Bucarest, Avril 2009, carrefour de mes errances à l’Est. A l’écho d’un souvenir gastronomique, mes pas me guident avec une déconcertante autonomie vers le restaurant des professeurs d’université, rue Dionise Lupu, où il y a dix ans j’aimais tellement m’attabler quand, après une matinée de déambulation forcenée ou à l‘affût, je trempais mes lèvres dans une première bière. Un des serveurs travaillait déjà là à l’époque mais son visage ne diffuse plus la gaîté dont je me rappelais. Il claudique légèrement comme si ses souliers, au lieu de s’être fait, lui sont devenus inconfortables. Je pose mon vieux Minolta cabossé sur la nappe blanche dans un geste habituel — sur le lieu de son commencement, mon odyssée semble vouloir prendre fin.
Mes détours autours de la capitale roumaine, Bulgarie, Macédoine, Bosnie et Albanie se télescopent en une seule destination : l‘Orient irrémédiablement. Chacune de mes escapades est un chaînon d’un même voyage éclaté et j’entrevois enfin quelque raison à tant d’intrusions dans ces contrées barbares.

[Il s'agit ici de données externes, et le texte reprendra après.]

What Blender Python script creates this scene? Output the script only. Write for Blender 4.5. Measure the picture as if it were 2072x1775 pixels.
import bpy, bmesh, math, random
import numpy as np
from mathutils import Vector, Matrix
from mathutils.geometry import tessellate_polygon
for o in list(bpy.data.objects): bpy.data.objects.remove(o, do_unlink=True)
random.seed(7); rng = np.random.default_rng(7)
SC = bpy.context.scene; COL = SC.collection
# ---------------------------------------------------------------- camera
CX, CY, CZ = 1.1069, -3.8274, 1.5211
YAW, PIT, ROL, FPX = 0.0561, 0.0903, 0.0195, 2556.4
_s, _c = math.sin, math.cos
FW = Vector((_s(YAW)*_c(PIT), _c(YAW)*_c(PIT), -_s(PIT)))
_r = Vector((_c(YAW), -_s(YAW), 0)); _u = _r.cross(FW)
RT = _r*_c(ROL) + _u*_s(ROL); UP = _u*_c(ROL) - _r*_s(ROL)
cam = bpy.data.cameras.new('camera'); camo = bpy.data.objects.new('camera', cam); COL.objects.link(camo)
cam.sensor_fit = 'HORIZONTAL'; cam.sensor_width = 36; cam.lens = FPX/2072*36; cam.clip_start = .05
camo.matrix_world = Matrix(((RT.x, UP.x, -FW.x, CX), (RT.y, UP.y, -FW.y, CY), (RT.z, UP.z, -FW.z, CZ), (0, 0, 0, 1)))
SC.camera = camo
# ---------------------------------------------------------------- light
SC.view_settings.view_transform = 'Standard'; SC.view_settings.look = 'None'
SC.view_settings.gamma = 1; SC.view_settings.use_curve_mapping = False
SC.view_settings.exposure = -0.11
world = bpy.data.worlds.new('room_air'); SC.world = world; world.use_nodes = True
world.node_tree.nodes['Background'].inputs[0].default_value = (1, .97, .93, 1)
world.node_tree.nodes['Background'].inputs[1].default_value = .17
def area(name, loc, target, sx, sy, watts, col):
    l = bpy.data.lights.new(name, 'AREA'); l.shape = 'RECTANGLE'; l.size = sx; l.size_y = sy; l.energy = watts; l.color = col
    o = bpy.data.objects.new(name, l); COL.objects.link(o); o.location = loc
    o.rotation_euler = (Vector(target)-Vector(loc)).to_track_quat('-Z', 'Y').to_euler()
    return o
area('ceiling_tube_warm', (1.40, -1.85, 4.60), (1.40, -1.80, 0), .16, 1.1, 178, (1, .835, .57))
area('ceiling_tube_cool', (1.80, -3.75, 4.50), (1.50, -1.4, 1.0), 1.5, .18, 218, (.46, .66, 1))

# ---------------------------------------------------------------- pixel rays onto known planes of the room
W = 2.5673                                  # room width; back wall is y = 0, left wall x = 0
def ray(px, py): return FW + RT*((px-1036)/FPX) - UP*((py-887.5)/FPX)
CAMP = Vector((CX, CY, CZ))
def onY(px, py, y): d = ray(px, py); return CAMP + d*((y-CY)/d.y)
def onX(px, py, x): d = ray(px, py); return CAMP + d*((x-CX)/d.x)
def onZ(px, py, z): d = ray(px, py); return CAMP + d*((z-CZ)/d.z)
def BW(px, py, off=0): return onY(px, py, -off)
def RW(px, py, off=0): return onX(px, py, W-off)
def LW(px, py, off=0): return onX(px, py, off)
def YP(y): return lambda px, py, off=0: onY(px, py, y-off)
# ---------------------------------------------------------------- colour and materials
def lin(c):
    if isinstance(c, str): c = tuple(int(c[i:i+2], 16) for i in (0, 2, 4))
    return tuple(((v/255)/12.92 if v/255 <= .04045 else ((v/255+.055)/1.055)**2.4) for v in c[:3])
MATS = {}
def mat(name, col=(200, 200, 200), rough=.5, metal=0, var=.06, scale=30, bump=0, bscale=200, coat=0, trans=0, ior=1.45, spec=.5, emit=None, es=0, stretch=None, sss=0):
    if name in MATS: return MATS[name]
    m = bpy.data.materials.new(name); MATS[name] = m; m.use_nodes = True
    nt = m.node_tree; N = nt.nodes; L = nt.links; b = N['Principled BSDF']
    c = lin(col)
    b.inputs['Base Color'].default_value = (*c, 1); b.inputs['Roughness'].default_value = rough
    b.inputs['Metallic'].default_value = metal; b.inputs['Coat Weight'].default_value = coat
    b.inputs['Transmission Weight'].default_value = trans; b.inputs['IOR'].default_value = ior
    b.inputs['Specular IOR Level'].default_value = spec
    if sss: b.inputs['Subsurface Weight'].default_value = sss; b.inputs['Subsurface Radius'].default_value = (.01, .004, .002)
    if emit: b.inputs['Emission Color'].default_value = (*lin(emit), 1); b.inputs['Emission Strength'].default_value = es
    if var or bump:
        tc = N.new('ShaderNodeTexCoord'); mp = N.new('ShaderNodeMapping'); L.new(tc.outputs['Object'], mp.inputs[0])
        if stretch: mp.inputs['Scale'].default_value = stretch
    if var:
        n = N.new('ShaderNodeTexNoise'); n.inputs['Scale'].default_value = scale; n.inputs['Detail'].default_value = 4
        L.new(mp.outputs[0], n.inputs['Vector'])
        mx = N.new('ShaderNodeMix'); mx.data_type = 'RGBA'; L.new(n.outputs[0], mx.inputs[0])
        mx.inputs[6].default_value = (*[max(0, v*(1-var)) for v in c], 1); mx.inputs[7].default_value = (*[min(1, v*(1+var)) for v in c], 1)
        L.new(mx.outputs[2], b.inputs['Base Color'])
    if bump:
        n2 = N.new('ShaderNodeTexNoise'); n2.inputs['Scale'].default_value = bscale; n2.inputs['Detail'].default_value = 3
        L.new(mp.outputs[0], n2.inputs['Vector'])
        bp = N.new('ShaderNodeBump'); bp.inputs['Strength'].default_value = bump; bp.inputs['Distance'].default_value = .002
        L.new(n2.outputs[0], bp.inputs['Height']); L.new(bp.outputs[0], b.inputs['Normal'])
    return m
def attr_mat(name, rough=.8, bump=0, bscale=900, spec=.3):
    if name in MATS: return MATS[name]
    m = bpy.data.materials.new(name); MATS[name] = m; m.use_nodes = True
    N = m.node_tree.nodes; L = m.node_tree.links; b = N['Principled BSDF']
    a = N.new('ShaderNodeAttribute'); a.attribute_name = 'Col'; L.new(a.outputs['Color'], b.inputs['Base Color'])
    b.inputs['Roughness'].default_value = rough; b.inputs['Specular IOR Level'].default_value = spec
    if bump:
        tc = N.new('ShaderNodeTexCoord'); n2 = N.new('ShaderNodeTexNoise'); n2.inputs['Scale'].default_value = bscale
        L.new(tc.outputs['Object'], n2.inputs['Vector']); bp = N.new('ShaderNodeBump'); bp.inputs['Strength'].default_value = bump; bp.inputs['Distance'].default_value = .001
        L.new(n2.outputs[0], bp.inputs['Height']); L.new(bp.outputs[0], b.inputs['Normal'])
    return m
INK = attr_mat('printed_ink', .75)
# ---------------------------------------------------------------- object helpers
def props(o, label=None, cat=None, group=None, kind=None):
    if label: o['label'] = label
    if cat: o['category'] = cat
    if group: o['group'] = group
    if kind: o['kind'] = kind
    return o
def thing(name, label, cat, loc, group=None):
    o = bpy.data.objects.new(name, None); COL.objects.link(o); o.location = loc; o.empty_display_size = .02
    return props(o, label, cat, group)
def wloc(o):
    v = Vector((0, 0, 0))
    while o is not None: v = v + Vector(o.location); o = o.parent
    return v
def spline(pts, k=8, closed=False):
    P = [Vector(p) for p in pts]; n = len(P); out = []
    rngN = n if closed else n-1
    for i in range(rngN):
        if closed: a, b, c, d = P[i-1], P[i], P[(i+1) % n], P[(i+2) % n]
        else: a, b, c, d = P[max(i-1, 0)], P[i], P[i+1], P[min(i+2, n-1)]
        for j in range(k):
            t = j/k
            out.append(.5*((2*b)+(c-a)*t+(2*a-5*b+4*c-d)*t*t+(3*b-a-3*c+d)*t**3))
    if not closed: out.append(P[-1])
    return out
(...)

Je me revois enfant en vacances avec mes parents en Yougoslavie, balayant de manière obsessionnelle les trottoirs du regard, car je collectionne les paquets de cigarettes — quand je partis me promener de mon côté, ce goût de collecter des reliques perdura avec la photographie. Ma plus somptueuse trouvaille resta cet étui de Lara souple et non froissé où figurait sur fond orange le portrait d’une femme au doux visage. De cette accumulation perdue de boites cartonnées pour la plupart aplaties me restent ce prénom et ce portrait. Trente et quelques années plus tard, via Internet, la pièce maîtresse de ma collection apparaît d’un claquement de doigts sur le fond lumineux d’un écran ; m’est stipulé que je peux me faire livrer une cartouche de Bosnie — la Yougoslavie s‘est depuis morcelée. Le grand mentor universel ravive ma mémoire tout en ruinant mes souvenirs.